(What to work on)
All of the material below is to be retyped exactly.

(Input for this task)
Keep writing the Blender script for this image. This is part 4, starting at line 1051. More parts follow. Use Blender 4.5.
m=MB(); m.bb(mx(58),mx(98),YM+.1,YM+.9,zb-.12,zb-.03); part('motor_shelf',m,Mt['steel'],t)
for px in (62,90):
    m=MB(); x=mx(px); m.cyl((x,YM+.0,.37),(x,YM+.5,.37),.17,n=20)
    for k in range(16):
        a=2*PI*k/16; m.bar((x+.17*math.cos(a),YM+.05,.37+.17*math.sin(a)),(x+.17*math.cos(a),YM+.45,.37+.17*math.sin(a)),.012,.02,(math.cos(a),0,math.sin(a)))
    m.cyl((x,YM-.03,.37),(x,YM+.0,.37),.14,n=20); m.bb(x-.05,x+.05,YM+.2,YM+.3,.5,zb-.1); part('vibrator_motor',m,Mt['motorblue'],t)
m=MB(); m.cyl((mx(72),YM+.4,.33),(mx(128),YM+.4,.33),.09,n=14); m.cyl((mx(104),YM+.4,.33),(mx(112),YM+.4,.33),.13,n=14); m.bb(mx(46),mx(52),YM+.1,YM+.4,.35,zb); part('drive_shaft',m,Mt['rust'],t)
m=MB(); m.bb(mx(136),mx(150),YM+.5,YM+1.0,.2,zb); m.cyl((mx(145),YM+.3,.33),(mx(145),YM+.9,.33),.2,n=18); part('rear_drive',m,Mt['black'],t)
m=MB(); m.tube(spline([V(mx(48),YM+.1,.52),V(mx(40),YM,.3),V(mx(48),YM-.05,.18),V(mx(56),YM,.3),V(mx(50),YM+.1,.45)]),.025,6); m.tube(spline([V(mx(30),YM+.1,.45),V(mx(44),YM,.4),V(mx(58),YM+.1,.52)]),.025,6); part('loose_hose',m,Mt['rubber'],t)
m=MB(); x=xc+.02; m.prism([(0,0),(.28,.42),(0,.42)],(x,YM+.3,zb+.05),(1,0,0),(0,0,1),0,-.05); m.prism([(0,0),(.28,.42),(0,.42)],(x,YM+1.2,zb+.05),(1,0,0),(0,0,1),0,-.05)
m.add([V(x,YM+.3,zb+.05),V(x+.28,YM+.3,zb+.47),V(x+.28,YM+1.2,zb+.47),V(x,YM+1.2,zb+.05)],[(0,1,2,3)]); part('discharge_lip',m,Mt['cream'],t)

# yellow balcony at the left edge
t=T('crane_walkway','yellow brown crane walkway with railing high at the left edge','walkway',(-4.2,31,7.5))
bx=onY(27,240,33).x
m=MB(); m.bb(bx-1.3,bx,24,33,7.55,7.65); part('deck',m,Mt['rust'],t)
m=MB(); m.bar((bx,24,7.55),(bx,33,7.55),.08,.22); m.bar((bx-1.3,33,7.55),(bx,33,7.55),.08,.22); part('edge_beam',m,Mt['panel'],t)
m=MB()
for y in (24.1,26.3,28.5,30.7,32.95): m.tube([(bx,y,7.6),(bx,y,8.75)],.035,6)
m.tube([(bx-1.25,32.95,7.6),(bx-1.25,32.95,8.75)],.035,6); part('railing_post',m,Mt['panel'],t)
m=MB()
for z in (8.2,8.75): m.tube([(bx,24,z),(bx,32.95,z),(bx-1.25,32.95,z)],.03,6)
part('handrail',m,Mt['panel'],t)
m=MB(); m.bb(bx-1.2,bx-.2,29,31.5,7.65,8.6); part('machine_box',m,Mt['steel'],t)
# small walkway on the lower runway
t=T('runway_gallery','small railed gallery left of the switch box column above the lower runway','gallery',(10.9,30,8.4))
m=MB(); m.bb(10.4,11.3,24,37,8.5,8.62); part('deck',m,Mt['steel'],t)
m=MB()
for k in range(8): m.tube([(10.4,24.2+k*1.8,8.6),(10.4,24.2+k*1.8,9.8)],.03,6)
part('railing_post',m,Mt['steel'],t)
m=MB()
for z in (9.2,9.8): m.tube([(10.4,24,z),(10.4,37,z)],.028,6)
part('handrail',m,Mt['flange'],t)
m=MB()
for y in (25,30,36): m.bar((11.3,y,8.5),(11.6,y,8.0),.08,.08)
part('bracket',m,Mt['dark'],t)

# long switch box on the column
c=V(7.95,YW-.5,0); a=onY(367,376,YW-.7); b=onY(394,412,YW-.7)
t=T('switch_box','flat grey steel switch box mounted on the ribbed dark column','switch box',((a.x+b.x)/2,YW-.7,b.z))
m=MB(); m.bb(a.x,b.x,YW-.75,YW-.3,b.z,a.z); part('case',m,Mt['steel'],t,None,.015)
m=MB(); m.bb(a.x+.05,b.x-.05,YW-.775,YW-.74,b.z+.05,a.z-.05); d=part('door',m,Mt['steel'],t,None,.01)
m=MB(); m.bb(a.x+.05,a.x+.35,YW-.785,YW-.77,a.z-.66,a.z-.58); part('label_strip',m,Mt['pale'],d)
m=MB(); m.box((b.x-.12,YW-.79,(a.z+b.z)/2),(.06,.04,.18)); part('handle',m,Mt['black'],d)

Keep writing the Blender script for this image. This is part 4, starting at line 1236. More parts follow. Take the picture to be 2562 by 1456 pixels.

(Response)
Keep writing the Blender script for this image. This is part 4, starting at line 1051. More parts follow. Use Blender 4.5.
m=MB(); m.bb(mx(58),mx(98),YM+.1,YM+.9,zb-.12,zb-.03); part('motor_shelf',m,Mt['steel'],t)
for px in (62,90):
    m=MB(); x=mx(px); m.cyl((x,YM+.0,.37),(x,YM+.5,.37),.17,n=20)
    for k in range(16):
        a=2*PI*k/16; m.bar((x+.17*math.cos(a),YM+.05,.37+.17*math.sin(a)),(x+.17*math.cos(a),YM+.45,.37+.17*math.sin(a)),.012,.02,(math.cos(a),0,math.sin(a)))
    m.cyl((x,YM-.03,.37),(x,YM+.0,.37),.14,n=20); m.bb(x-.05,x+.05,YM+.2,YM+.3,.5,zb-.1); part('vibrator_motor',m,Mt['motorblue'],t)
m=MB(); m.cyl((mx(72),YM+.4,.33),(mx(128),YM+.4,.33),.09,n=14); m.cyl((mx(104),YM+.4,.33),(mx(112),YM+.4,.33),.13,n=14); m.bb(mx(46),mx(52),YM+.1,YM+.4,.35,zb); part('drive_shaft',m,Mt['rust'],t)
m=MB(); m.bb(mx(136),mx(150),YM+.5,YM+1.0,.2,zb); m.cyl((mx(145),YM+.3,.33),(mx(145),YM+.9,.33),.2,n=18); part('rear_drive',m,Mt['black'],t)
m=MB(); m.tube(spline([V(mx(48),YM+.1,.52),V(mx(40),YM,.3),V(mx(48),YM-.05,.18),V(mx(56),YM,.3),V(mx(50),YM+.1,.45)]),.025,6); m.tube(spline([V(mx(30),YM+.1,.45),V(mx(44),YM,.4),V(mx(58),YM+.1,.52)]),.025,6); part('loose_hose',m,Mt['rubber'],t)
m=MB(); x=xc+.02; m.prism([(0,0),(.28,.42),(0,.42)],(x,YM+.3,zb+.05),(1,0,0),(0,0,1),0,-.05); m.prism([(0,0),(.28,.42),(0,.42)],(x,YM+1.2,zb+.05),(1,0,0),(0,0,1),0,-.05)
m.add([V(x,YM+.3,zb+.05),V(x+.28,YM+.3,zb+.47),V(x+.28,YM+1.2,zb+.47),V(x,YM+1.2,zb+.05)],[(0,1,2,3)]); part('discharge_lip',m,Mt['cream'],t)

# yellow balcony at the left edge
t=T('crane_walkway','yellow brown crane walkway with railing high at the left edge','walkway',(-4.2,31,7.5))
bx=onY(27,240,33).x
m=MB(); m.bb(bx-1.3,bx,24,33,7.55,7.65); part('deck',m,Mt['rust'],t)
m=MB(); m.bar((bx,24,7.55),(bx,33,7.55),.08,.22); m.bar((bx-1.3,33,7.55),(bx,33,7.55),.08,.22); part('edge_beam',m,Mt['panel'],t)
m=MB()
for y in (24.1,26.3,28.5,30.7,32.95): m.tube([(bx,y,7.6),(bx,y,8.75)],.035,6)
m.tube([(bx-1.25,32.95,7.6),(bx-1.25,32.95,8.75)],.035,6); part('railing_post',m,Mt['panel'],t)
m=MB()
for z in (8.2,8.75): m.tube([(bx,24,z),(bx,32.95,z),(bx-1.25,32.95,z)],.03,6)
part('handrail',m,Mt['panel'],t)
m=MB(); m.bb(bx-1.2,bx-.2,29,31.5,7.65,8.6); part('machine_box',m,Mt['steel'],t)
# small walkway on the lower runway
t=T('runway_gallery','small railed gallery left of the switch box column above the lower runway','gallery',(10.9,30,8.4))
m=MB(); m.bb(10.4,11.3,24,37,8.5,8.62); part('deck',m,Mt['steel'],t)
m=MB()
for k in range(8): m.tube([(10.4,24.2+k*1.8,8.6),(10.4,24.2+k*1.8,9.8)],.03,6)
part('railing_post',m,Mt['steel'],t)
m=MB()
for z in (9.2,9.8): m.tube([(10.4,24,z),(10.4,37,z)],.028,6)
part('handrail',m,Mt['flange'],t)
m=MB()
for y in (25,30,36): m.bar((11.3,y,8.5),(11.6,y,8.0),.08,.08)
part('bracket',m,Mt['dark'],t)

# long switch box on the column
c=V(7.95,YW-.5,0); a=onY(367,376,YW-.7); b=onY(394,412,YW-.7)
t=T('switch_box','flat grey steel switch box mounted on the ribbed dark column','switch box',((a.x+b.x)/2,YW-.7,b.z))
m=MB(); m.bb(a.x,b.x,YW-.75,YW-.3,b.z,a.z); part('case',m,Mt['steel'],t,None,.015)
m=MB(); m.bb(a.x+.05,b.x-.05,YW-.775,YW-.74,b.z+.05,a.z-.05); d=part('door',m,Mt['steel'],t,None,.01)
m=MB(); m.bb(a.x+.05,a.x+.35,YW-.785,YW-.77,a.z-.66,a.z-.58); part('label_strip',m,Mt['pale'],d)
m=MB(); m.box((b.x-.12,YW-.79,(a.z+b.z)/2),(.06,.04,.18)); part('handle',m,Mt['black'],d)

Keep writing the Blender script for this image. This is part 4, starting at line 1236. More parts follow. Take the picture to be 2562 by 1456 pixels.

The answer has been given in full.